Son conceptos claros hoy en día, al analizarlos a la luz de los resultados, pero seguramente para los contemporáneos fuera muy complejo vislumbrar los cambios. ¿Qué precipita la utilización de diferentes palabras con diferentes concepciones ideológicas? En primer lugar, vale decir que Artigas no escribía sus discursos y cartas: tenía secretarios que pasaban al papel las palabras que discursaba el caudillo frente a ellos. Ya habrá tiempo para los secretarios y su prosa, el estilo de cada uno y cómo ellos pueden haber sido los que pulían los discursos del general y nos podrían llevar a equívocos y malentendidos.
Pero las palabras no mienten, aunque quizá mientan las épocas. Como define acertadamente Guillermo Vázquez Franco en La historia y sus mitos: “palabras como independencia, sistema, libertad, nación, país, estado, república, federación, confederación, provincia, carecían de toda precisión técnica, científica o conceptual y se usaban indistintamente, casi como sinónimos”. Se hace carne lo que Carlos Real de Azúa definió como “caos terminológico”, que subyacía en los latinoamericanos en general y que bañaba las discusiones y los debates historiográficos sobre el tema.
Presten atención al siguiente documento, oficio fechado el 9 de enero de 1816, al Cabildo: “Prestarán su juramento por lo sagrado de la patria […] conservando ilesos los derechos de la Banda Oriental, que tan dignamente sostiene el Jefe de los Orientales ciudadano José Artigas […] Firmado José Artigas” (el subrayado es nuestro).
¿Estaremos ante un ególatra, como dicen algunos historiadores, o este oficio puede haber sido escrito por su secretario y firmado por el caudillo? Y el término ciudadano aparece como un término más, casi como una convención epistolar. Ese es el punto que a nuestro parecer es irreversible, natural, y creemos sinceramente que se debe estudiar más en profundidad. Hay que descomprimir los juicios sobre el tema, quitarle el halo sagrado, ya que los términos no estaban claros para los protagonistas, que vivían tiempos de cambio, de crisis.

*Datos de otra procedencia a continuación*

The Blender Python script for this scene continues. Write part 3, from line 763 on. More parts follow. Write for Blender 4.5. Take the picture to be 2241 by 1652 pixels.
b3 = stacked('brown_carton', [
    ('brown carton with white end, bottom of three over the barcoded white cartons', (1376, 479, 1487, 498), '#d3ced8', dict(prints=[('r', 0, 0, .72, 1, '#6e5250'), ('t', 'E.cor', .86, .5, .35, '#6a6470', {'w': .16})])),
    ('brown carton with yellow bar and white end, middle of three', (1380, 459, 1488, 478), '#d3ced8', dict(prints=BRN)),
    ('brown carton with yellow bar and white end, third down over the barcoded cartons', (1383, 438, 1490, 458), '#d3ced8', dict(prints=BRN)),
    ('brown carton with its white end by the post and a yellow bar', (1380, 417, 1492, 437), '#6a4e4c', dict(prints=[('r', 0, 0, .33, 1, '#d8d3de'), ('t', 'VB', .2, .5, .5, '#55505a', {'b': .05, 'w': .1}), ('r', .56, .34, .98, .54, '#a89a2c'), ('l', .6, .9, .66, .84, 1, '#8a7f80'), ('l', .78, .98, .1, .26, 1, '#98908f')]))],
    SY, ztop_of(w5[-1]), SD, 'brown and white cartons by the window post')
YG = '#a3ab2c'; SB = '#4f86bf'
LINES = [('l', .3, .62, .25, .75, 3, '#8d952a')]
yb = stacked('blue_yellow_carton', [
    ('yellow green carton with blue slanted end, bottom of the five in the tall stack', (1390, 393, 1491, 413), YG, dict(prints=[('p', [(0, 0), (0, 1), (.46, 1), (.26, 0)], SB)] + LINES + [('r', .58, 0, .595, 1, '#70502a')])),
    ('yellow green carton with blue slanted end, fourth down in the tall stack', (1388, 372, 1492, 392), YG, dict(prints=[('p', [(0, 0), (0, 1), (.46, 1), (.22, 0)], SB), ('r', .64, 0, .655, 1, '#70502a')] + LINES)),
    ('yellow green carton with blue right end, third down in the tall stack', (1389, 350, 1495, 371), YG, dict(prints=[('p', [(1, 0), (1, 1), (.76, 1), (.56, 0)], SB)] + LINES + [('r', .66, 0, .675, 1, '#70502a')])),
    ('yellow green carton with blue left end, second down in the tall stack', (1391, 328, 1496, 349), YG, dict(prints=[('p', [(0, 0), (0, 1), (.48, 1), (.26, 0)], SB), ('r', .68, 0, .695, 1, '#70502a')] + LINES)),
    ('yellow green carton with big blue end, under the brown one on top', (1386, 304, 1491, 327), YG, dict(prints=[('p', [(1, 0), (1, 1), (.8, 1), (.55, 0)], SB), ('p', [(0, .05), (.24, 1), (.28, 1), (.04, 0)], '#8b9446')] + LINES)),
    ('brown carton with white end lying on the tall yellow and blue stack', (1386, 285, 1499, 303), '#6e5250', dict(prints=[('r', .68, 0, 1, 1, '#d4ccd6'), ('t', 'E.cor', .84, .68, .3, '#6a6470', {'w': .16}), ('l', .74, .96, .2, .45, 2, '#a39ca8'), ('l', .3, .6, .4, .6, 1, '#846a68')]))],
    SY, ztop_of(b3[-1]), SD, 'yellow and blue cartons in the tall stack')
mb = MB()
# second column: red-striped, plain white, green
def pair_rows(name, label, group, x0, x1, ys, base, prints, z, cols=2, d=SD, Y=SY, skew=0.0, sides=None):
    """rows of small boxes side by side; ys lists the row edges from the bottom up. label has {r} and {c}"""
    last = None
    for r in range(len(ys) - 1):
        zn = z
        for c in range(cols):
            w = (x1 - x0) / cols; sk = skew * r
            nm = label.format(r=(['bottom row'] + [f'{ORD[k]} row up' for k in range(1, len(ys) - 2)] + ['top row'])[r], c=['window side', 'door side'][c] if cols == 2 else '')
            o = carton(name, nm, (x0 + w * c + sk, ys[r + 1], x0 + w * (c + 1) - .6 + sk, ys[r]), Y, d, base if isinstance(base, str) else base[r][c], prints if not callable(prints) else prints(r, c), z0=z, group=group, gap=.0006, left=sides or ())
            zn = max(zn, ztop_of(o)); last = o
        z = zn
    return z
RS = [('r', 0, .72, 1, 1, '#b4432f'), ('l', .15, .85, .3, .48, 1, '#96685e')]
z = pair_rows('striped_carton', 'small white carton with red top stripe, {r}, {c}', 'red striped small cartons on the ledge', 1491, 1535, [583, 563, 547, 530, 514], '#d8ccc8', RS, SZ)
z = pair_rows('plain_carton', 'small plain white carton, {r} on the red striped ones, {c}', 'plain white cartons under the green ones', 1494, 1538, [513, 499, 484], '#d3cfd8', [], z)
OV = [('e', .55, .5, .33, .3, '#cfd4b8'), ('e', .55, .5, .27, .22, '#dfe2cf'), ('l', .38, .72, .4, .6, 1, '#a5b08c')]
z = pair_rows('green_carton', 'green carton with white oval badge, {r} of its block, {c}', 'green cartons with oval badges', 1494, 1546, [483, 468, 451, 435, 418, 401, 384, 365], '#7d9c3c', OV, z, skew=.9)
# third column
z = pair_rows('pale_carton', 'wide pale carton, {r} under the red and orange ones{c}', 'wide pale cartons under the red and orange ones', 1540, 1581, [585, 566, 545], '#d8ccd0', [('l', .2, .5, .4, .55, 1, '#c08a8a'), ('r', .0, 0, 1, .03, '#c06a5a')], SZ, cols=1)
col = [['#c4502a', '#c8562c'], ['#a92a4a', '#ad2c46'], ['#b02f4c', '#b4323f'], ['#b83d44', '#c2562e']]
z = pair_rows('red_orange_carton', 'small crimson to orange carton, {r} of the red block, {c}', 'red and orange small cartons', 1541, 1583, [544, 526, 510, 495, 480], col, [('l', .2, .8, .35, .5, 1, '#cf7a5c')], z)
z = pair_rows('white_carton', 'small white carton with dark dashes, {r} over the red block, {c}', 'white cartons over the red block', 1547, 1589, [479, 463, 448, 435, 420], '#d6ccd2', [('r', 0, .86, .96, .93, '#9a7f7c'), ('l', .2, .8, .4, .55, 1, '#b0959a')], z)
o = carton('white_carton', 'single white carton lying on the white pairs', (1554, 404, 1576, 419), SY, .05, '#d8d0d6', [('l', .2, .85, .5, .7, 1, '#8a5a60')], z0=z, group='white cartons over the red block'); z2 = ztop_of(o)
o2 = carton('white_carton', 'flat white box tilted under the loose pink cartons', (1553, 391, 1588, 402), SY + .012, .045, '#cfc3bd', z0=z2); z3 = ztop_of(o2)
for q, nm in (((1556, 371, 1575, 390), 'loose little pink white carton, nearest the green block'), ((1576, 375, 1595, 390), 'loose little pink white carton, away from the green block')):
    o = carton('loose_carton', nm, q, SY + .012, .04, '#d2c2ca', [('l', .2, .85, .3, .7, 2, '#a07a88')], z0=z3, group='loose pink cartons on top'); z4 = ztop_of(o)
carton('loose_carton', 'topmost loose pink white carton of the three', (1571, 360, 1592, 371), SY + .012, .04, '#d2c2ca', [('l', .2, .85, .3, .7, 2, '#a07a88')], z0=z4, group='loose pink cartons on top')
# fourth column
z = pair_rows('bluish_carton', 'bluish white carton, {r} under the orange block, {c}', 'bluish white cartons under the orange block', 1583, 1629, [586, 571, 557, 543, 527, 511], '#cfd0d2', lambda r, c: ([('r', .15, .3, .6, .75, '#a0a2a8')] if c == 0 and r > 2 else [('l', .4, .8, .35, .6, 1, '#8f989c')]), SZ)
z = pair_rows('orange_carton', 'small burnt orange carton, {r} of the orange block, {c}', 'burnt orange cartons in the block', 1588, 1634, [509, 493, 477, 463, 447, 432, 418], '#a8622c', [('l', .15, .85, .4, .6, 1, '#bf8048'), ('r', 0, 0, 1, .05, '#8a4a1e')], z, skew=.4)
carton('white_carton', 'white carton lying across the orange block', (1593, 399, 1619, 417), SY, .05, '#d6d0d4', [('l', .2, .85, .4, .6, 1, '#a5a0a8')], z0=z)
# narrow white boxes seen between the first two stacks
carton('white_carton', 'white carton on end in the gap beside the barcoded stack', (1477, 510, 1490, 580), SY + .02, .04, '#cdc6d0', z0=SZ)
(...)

Ese caos del que habla Real de Azúa se hace latente en las definiciones de Estado y Nación de la época, quizá reflejado en el espejo de aquellos años. Estos hombres discutían la libertad de las Provincias Unidas del Río de la Plata. No se trataba de un pequeño territorio que por la providencia se diferencia de los demás y tiene una identidad propia y una historia marcada de antemano, que lo lleva a una independencia inevitable, sino una corporación unida naturalmente a las demás.
Las palabras no mienten, aunque a veces mienten los que las utilizan.